Moreover, it's not like comic book movies were some sure-thing bet. (Ask poor Batman how his franchise was going in 2002.) There had been some total non-starters, comic book franchise-wise, around this time: We weren't even that far removed from Steel, for crying out loud. Spider-Man was a linchpin, the one that was supposed to work, one that sort of had to work. But it might not have. Where would we all be then?
Why was it a big deal at the time? Spider-Man was so highly anticipated that Sony was making huge, high-impact trailers for it nine months before it came out, which is common now but was considerably less so in 2002. The only problem with this is that the trailer, which was obviously made and initially released before the September 11 attacks, featured a scene that was the exact thing people did not want to think about when they were looking forward to a comic book movie.
But that trailer — which many people did see, until nobody did — set the tone: This was not just going to be a Spider-Man movie, it was going to be a big Spider-Man movie. The scale was big, the budget was big, the action was big. You weren't just getting a superhero movie. You were getting a blockbuster. It was even cross-promotional: Sony also had a Spider-Man game all ready for its PlayStation 2. This was going to be the full enchilada.
This just made the stakes that much more stark. The thing about a franchise is that you have to make sure people love the first one first. The Spidey brand, which had always been caught up in countless contractual disputes, needed to be extended while it could, lest it face-plant into Fantastic Four land. The rights to Marvel's first family were in such a state of flux that the legendary low-budget director Roger Corman made an unreleased Fantastic Four movie in 1994 just to squat on the rights. Spider-Man, meanwhile, was certainly getting released. It was to be a major blockbuster… or at least that was the hope.

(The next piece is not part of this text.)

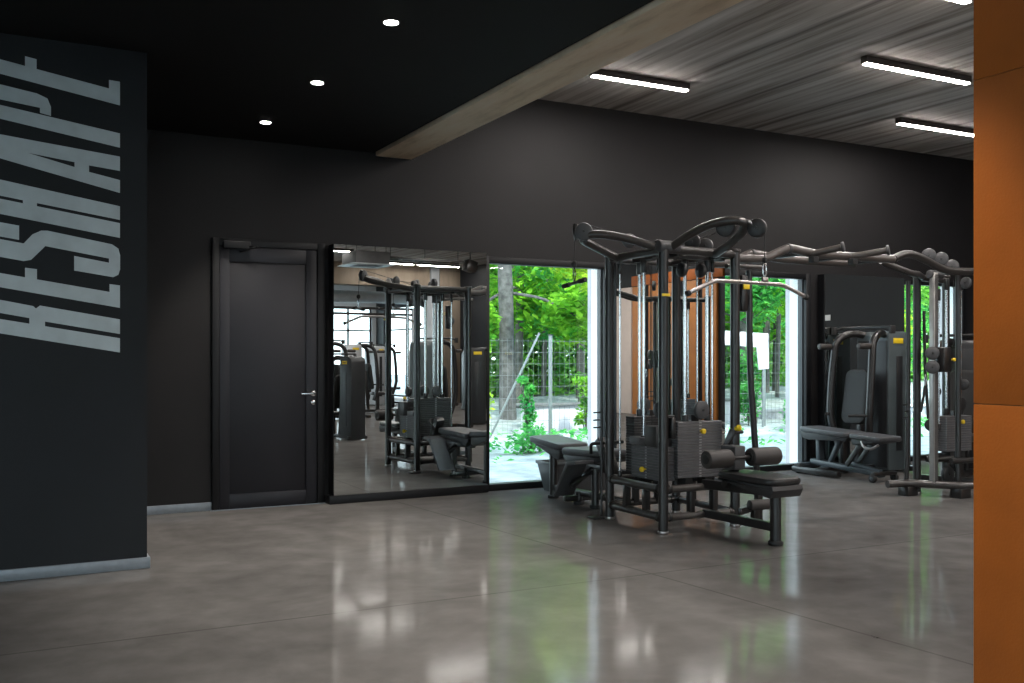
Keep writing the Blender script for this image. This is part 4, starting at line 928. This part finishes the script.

What was the impact? When Raimi was making the film, it was reasonable to think the lasting image of it would be that shot of Spider-Man trapping the helicopter between the World Trade Center buildings and then swooping through the streets of Manhattan. That was the big, expensive shot, the one that expressed the film's ambitions and scope most clearly.
But he ended up with something much, much better. When people think of the first Spider-Man today, they don't think of an action sequence. They think of Spidey hanging upside down as Mary Jane, so memorably played by Kirsten Dunst, pulls down his mask and kisses him. That image turned out to be the centerpiece of the film, and the one that captured its true heart and appeal. Spider-Man was about superheroes, and action, and good guys fighting bad guys, but more than anything, it was about good-hearted kids in love. It was a movie about teenagers.
That combination of comic book and teenage angst was an irresistible combination: Spider-Man was a massive, massive hit, becoming the first film ever to pass the $100 million mark in its opening weekend. It was a huge crossover hit, showing that a comic book superhero movie didn't just have to be for comic book devotees. It could be for anyone — especially swooning teenagers, the biggest market for moviegoers, then as now. It showed what a comic book movie could truly be.
Has it held up? Right, the special effects... as you might suspect, haven't aged especially well, but that isn't the movie's fault. They were state-of-the-art back then, and it has been 19 years. And all told: The Green Goblin's mask is pretty dumb. (General rule of thumb: It takes a lot of the drama away when your bad guy can't move his face.)
But the movie is just as much of a good-hearted blast as it was back then. What's amazing is how truly young both Maguire and Dunst (not to mention James Franco!) look and feel. They have that winsome purity of little kids becoming adults, and they pour it into their performances. You can't help but root for them, to make it through this, to figure it all out. The best parts of the film don't have anything to do with Spider-Man at all. It makes you cheer for them, start to finish... even if you don't care about comic books at all.
That turned out to be the secret formula: Make a movie that comic book fans and people who didn't care about superheroes both loved. Spider-Man proved that formula would, and could, work. 20 years later, that formula has changed Hollywood entirely. And it'll surely never be the same.